Wednesday, October 28, 2015

When I Do Not Care to Share

try not to be a negative person. I strive to be a happy, compassionate person. I'm usually pretty open for an introvert, but there is one thing that I just can’t stand doing...I am not a sharer of my things. I never have been. My mom blames it on my being an only child (um, that's kind of her fault), but I think it's psychologically deeper than that for me: I don't like the expectations it creates in the person I share with.

Expectations get set when you share. People expect you to continue to share with them. Letting someone use your microwave once does not mean that will be the only time they'll want to use it. They get the expectation that, because you have a microwave, and you let them use it once, they can come use it any time they want! Same goes for storing items in the fridge, or making a cup of coffee.

You'd think, being a librarian, I would have a problem with the inherent business of my job: sharing books. When they aren't mine, I don't have a problem. When they are…well, there is a reason I am hesitant to loan books out to people, even my closest friends! I rarely ever get them back! I have to hound! I have to beg! Even after doing so, the friend has either: loaned it out, dropped it in the tub, left it in their trunk (where trunk gunk destroyed it!), gave it away during a clean out, or just doesn't bother to respond to the request. I love my friends, but I don't trust them with my things. They don't usually come back in the same condition as they left.

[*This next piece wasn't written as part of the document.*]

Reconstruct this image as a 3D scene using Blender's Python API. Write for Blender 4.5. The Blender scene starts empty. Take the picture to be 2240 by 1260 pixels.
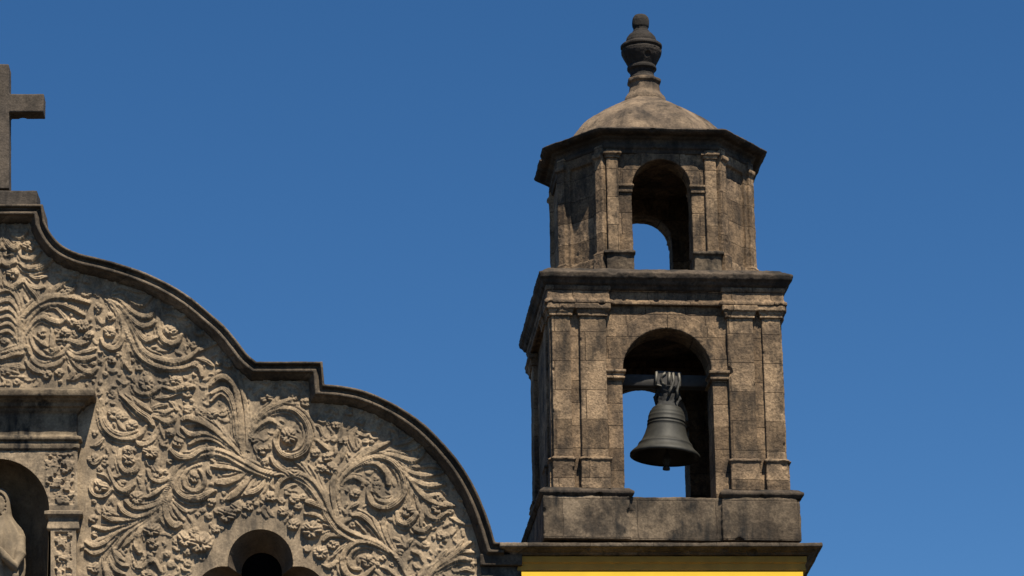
import bpy, bmesh, math, random
import numpy as np
from mathutils import Vector, Matrix
R = math.radians
sc = bpy.context.scene
COL = sc.collection
random.seed(7)

# ------------------------------------------------------------------ camera
F = 7000.0; CX = 850.0; CY = 630.0; PITCH = R(18.5); DIST = 50.0
cam_loc = Vector((0, -DIST*math.cos(PITCH), 1.6))
ZC = 1.6 + DIST*math.sin(PITCH)
cd = bpy.data.cameras.new('camera'); cam = bpy.data.objects.new('camera', cd); COL.objects.link(cam)
cam.location = cam_loc; cam.rotation_euler = (R(90)+PITCH, 0, 0)
cd.sensor_width = 36; cd.lens = 36*F/2240; cd.shift_x = (1120-CX)/2240
cd.clip_end = 3000; cd.clip_start = 0.5
sc.camera = cam
# ------------------------------------------------------------------ sky, sun, exposure
SUN_EL, SUN_AZ = 60.0, 22.0          # azimuth measured to the right of the facade's normal
w = bpy.data.worlds.new('World'); sc.world = w; w.use_nodes = True
nt = w.node_tree; bg = nt.nodes['Background']
sky = nt.nodes.new('ShaderNodeTexSky'); sky.sky_type = 'NISHITA'; sky.sun_disc = False
sky.sun_elevation = R(SUN_EL); sky.sun_rotation = R(180-SUN_AZ)
sky.altitude = 2300; sky.air_density = 1.0; sky.dust_density = 0.0; sky.ozone_density = 3.5
hs = nt.nodes.new('ShaderNodeHueSaturation'); hs.inputs['Saturation'].default_value = 1.24
hs.inputs['Hue'].default_value = 0.5
nt.links.new(sky.outputs[0], hs.inputs['Color']); nt.links.new(hs.outputs[0], bg.inputs[0])
bg.inputs[1].default_value = 0.064
sd = bpy.data.lights.new('sun', 'SUN'); sd.energy = 5.0; sd.angle = R(0.5); sd.color = (1, .92, .78)
so = bpy.data.objects.new('sun', sd); COL.objects.link(so)
sdir = Vector((math.sin(R(SUN_AZ))*math.cos(R(SUN_EL)), -math.cos(R(SUN_AZ))*math.cos(R(SUN_EL)), math.sin(R(SUN_EL))))
so.rotation_euler = sdir.to_track_quat('Z', 'Y').to_euler(); so.location = (20, -30, 50)
vs = sc.view_settings; vs.view_transform = 'Standard'; vs.look = 'None'; vs.exposure = 0.7; vs.gamma = 1

# ------------------------------------------------------------------ helpers
def P(px, py, Y=0.0):
    """point at depth Y seen at photo pixel (px, py)"""
    a = (np.asarray(px, float)-CX)/F; b = -(np.asarray(py, float)-CY)/F
    dy = math.cos(PITCH) - b*math.sin(PITCH); dz = math.sin(PITCH) + b*math.cos(PITCH)
    t = (Y-cam_loc.y)/dy
    return a*t, cam_loc.z + dz*t
def ZZ(py, Y=0.0): return float(P(0, py, Y)[1])
def XX(px, py, Y=0.0): return float(P(px, py, Y)[0])

def tag(o, label=None, cat=None, group=None, kind=None):
    if label: o['label'] = label
    if cat: o['category'] = cat
    if group: o['group'] = group
    if kind: o['kind'] = kind
    return o
def empty(name, loc=(0,0,0), rz=0):
    o = bpy.data.objects.new(name, None); COL.objects.link(o); o.location = loc; o.rotation_euler = (0,0,rz)
    return o
def link(name, me, mat, parent=None, smooth=True):
    o = bpy.data.objects.new(name, me); COL.objects.link(o); o.parent = parent
    me.materials.append(mat)
    if smooth: me.polygons.foreach_set('use_smooth', [True]*len(me.polygons))
    return o
def obj(name, bm, mat, parent=None, smooth=True):
    bmesh.ops.recalc_face_normals(bm, faces=bm.faces)
    me = bpy.data.meshes.new(name); bm.to_mesh(me); bm.free()
    return link(name, me, mat, parent, smooth)
_tex = {}
BITE = []
CHIP = {'cornice': 150, 'architrave': 70, 'pedestal': 110, 'ledge': 45, 'capital': 7, 'base': 8, 'lantern_cornice': 120, 'lantern_wall': 12, 'belfry_wall': 40, 'pilaster': 10, 'impost': 5, 'coping': 70, 'entablature': 50, 'dome': 20, 'collar': 10, 'urn_finial': 16, 'corner_moulding': 10, 'shaft_and_arms': 10}
def clouds(size, depth=2):
    k = (size, depth)
    if k not in _tex:
        t = bpy.data.textures.new('worn', 'CLOUDS'); t.noise_scale = size; t.noise_depth = depth; _tex[k] = t
    return _tex[k]
def stone(o, vox=.018, amp=.022, size=.3, amp2=.010, size2=.06, chip=None):
    """worn stone: voxel remesh rounds the arrises, two noises erode them"""
    m = o.modifiers.new('remesh', 'REMESH'); m.mode = 'VOXEL'; m.voxel_size = vox; m.use_smooth_shade = True
    for a, s in ((amp, size), (amp2, size2)):
        if a:
            d = o.modifiers.new('wear', 'DISPLACE'); d.texture = clouds(s); d.strength = a; d.mid_level = .5
            d.texture_coords = 'LOCAL'
    BITE.append((o, CHIP.get(o.name.split('.')[0], 0) if chip is None else chip))
    return o
def box(bm, x0, x1, y0, y1, z0, z1, M=None):
    co = [(x0,y0,z0),(x1,y0,z0),(x1,y1,z0),(x0,y1,z0),(x0,y0,z1),(x1,y0,z1),(x1,y1,z1),(x0,y1,z1)]
    v = [bm.verts.new((M @ Vector(c)) if M else c) for c in co]
    for f in ((3,2,1,0),(4,5,6,7),(0,1,5,4),(1,2,6,5),(2,3,7,6),(3,0,4,7)): bm.faces.new([v[i] for i in f])
def prism(bm, poly, y0, y1, M=None):
    """closed (x, z) outline extruded along y"""
    a = [bm.verts.new((M @ Vector((x,y0,z))) if M else (x,y0,z)) for x, z in poly]
    b = [bm.verts.new((M @ Vector((x,y1,z))) if M else (x,y1,z)) for x, z in poly]
    n = len(poly)
    f0 = bm.faces.new(a); f1 = bm.faces.new(b[::-1])
    for i in range(n): bm.faces.new((a[i], b[i], b[(i+1)%n], a[(i+1)%n]))
    bmesh.ops.triangulate(bm, faces=[f0, f1], ngon_method='EAR_CLIP')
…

Professionally, while I have no problem sharing library books, don't like it at all when someone asks to borrow something else of mine- even tape. I once had an administrator who would come into the library for meetings and never have a pen on him. He would always ask to borrow my pen. The one I was writing with- I use good pens, usually gel ink, which I purchase for myself. It wasn't just so he could sign off on something, he would take it for the whole period! Sometimes he'd try to sneak off with them. I would hunt him down, though. That's when I learned…pick up the free, give-me pens and give one of those every time he asked for one. I also started keeping boxes of red pens to hand to anyone asking for one. They didn't always like having a red pen, and some still wanted to use mine, but when I explain that it's a pen they can keep, they tended to not have much of a problem with it.

Sad to say, this sharing problem I have even happens with my romantic relationships. One ex-boyfriend still has a set of folding chairs, an outdoor table and a hair drier. Okay, I admit, I left all those in my rush to get out of the relationship and cut them as a loss. The one that really hurt was the ex who ended up losing two Pyrex dishes and three writing books. How do you lose this stuff in your own house?

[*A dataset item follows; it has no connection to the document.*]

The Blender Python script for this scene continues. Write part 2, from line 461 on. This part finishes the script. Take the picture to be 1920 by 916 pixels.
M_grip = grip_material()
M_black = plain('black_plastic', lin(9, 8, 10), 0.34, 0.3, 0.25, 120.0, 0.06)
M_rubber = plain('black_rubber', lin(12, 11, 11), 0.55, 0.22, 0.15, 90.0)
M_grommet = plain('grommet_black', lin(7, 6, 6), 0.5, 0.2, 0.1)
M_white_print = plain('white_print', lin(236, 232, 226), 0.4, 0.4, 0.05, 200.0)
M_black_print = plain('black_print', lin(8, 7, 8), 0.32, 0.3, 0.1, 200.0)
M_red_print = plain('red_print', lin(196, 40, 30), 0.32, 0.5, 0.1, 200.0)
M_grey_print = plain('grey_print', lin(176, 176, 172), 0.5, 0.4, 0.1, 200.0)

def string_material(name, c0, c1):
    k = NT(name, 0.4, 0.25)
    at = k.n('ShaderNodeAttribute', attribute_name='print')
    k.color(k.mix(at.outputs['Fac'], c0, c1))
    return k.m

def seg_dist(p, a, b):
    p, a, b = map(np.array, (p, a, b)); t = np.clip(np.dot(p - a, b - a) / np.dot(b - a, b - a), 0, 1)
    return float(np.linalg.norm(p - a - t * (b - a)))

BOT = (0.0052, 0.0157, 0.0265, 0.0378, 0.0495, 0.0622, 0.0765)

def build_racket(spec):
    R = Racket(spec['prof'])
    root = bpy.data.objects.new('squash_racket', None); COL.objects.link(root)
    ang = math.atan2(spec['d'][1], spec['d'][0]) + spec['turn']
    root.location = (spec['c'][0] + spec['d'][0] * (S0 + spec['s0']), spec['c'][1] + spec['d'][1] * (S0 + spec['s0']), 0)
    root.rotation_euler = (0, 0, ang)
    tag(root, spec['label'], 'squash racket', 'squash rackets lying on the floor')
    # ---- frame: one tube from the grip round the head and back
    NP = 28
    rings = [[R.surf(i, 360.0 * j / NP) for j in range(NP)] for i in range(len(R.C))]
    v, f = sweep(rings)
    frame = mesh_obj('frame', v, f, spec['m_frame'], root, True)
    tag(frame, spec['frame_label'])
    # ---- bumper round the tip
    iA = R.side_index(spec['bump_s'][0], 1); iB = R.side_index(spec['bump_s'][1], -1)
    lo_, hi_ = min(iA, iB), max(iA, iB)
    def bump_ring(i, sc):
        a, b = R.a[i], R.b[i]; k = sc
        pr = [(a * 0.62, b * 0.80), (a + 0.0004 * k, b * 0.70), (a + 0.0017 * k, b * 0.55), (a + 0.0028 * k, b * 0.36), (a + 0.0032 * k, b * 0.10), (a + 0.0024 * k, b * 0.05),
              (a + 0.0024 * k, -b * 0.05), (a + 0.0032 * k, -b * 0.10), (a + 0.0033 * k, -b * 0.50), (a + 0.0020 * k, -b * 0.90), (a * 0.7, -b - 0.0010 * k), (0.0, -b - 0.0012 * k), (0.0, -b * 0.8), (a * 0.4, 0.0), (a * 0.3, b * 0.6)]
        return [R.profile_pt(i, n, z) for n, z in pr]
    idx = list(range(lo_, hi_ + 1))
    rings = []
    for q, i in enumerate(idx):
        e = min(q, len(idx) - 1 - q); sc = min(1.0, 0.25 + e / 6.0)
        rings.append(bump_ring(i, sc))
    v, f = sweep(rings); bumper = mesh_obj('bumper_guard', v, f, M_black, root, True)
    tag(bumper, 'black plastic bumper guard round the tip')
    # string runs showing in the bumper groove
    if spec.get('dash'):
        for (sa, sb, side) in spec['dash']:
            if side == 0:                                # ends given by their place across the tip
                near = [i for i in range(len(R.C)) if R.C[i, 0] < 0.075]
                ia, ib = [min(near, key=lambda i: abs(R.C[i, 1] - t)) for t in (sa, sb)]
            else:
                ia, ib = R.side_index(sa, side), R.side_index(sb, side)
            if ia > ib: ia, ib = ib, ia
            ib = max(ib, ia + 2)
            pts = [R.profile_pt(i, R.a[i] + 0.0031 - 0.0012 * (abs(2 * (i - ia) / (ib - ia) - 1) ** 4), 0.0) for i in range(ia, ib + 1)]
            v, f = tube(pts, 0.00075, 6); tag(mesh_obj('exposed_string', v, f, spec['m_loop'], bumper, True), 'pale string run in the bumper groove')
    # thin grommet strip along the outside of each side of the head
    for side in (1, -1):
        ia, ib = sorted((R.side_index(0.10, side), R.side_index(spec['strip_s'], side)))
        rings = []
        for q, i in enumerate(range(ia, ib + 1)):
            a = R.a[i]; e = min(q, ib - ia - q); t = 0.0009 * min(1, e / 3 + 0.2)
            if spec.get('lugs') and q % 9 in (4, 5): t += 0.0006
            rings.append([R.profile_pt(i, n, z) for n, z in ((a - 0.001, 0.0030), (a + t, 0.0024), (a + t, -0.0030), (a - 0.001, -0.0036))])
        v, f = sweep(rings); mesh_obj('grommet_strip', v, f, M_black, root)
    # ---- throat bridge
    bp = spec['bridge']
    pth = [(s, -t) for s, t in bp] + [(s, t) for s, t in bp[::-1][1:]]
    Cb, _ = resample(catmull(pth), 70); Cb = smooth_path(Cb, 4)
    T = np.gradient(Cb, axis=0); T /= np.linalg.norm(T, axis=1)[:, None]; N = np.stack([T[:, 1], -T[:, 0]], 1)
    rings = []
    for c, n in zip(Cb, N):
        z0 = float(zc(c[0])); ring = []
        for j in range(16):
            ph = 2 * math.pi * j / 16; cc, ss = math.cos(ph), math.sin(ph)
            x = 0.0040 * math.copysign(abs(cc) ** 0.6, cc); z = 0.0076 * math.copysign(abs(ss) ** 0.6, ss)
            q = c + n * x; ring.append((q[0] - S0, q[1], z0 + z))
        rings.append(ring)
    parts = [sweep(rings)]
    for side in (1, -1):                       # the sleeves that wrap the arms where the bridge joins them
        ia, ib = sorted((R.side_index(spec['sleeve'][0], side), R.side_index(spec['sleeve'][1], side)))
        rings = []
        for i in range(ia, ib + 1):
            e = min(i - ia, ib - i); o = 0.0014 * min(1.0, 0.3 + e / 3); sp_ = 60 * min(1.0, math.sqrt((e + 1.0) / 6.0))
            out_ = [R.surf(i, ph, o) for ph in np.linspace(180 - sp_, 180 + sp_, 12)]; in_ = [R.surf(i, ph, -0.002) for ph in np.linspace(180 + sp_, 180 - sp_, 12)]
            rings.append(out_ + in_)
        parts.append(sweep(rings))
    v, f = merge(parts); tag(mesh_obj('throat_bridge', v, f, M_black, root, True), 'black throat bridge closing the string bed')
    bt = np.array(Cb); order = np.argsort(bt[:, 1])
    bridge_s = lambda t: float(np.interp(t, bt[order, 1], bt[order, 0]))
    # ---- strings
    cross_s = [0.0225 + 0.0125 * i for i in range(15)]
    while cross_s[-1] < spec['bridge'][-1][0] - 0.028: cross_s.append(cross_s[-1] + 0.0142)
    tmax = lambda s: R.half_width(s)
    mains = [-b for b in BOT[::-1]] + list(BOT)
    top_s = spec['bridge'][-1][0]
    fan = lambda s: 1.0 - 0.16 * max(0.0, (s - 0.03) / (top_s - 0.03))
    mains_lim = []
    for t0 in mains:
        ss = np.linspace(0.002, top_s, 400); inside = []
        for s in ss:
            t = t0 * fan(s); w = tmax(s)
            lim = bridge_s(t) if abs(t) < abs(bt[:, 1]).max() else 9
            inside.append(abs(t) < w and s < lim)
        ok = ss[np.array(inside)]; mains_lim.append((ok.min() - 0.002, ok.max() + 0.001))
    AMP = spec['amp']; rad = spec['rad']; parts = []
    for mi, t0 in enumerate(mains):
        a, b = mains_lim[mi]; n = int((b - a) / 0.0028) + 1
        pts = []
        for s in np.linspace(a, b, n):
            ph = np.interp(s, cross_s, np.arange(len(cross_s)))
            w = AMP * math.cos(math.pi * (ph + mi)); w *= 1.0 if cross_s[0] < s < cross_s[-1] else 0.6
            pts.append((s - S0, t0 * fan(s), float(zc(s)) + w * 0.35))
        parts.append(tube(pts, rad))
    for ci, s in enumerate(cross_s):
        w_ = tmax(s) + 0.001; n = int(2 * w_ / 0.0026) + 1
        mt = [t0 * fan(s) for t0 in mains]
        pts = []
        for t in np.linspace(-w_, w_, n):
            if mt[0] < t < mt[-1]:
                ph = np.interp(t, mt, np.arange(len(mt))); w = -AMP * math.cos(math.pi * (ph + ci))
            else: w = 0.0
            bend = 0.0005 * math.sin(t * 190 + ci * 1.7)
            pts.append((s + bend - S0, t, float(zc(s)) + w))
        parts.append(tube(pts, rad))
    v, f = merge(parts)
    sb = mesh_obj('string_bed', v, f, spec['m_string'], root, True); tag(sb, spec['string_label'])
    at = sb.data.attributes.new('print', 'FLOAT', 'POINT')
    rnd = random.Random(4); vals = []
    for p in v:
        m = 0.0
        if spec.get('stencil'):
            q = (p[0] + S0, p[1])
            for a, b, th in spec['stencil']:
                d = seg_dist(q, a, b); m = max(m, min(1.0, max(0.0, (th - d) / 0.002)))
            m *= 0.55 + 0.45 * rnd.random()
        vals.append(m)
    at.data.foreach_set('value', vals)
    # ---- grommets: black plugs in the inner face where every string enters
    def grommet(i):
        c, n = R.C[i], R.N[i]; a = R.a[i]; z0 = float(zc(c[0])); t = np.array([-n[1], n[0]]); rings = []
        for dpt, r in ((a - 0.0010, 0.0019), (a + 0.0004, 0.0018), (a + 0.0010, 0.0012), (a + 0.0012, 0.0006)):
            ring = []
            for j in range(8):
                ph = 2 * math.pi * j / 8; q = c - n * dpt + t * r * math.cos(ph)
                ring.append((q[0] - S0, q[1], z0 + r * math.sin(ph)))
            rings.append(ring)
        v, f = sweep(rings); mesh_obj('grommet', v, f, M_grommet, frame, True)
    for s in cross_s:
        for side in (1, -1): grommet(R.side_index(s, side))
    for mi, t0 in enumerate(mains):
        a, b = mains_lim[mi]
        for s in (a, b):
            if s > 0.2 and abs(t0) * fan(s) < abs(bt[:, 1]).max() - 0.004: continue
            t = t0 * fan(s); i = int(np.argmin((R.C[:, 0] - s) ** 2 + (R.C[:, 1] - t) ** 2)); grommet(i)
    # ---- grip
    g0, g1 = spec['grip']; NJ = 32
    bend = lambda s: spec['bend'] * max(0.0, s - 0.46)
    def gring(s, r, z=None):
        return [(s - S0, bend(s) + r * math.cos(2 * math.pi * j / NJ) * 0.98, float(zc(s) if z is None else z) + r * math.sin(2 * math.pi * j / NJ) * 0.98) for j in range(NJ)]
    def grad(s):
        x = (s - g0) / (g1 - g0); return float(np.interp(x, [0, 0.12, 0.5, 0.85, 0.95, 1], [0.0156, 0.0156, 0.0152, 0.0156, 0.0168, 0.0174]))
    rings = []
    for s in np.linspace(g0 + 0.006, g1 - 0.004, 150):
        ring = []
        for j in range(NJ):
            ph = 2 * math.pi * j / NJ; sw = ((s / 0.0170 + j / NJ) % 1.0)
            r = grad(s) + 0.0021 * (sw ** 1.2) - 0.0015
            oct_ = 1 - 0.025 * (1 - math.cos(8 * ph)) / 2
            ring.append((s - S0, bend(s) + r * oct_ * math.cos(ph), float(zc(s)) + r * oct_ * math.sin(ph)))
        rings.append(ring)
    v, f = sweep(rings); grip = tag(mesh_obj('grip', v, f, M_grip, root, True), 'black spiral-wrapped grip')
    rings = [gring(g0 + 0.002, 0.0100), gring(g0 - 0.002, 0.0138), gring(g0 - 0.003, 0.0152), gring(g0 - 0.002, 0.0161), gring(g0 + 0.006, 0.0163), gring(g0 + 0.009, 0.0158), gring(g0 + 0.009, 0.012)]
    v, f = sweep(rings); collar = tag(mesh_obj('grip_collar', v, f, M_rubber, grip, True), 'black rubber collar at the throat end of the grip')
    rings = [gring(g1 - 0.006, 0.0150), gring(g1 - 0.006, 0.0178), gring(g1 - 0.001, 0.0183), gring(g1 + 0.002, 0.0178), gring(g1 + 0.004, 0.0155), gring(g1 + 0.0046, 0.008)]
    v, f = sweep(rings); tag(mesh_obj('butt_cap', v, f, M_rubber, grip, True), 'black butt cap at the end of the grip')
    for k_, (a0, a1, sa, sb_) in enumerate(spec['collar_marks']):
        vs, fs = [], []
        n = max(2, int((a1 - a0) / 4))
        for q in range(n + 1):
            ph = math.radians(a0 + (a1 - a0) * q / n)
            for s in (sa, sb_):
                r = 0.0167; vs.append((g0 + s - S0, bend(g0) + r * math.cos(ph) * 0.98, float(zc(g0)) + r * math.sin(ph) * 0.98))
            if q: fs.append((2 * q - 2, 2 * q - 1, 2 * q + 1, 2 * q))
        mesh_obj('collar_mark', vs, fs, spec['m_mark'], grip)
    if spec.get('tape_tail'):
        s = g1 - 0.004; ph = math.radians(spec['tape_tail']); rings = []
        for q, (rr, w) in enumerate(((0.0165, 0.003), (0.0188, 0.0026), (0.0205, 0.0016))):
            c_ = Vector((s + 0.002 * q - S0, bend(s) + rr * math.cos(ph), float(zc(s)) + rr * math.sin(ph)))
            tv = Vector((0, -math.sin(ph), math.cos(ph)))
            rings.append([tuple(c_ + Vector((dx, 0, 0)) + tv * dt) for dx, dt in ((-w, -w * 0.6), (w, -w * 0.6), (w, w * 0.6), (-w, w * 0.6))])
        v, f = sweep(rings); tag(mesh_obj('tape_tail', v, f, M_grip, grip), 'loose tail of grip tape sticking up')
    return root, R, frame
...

There are some things, like those with the Exes, that I know I will never get back. I loaned a small rolling table, with stools once, to a “friend.” The relationship ended, but my stuff stayed at her place. No offer to give it back. I work with her now and I still don't get acknowledgement of the loan. It's as if she felt she earned that in the friendship. 

It's not that I don't want to build relationships. I do. I just wish it didn't involve me sharing my things. I think, because I am so conscious of making sure things get returned in a timely manner and in just as good of shape as they were when I received them, it hurts that people I care about or need to develop relationships with don't do the same. I respect others property. I wish they respected mine, as well.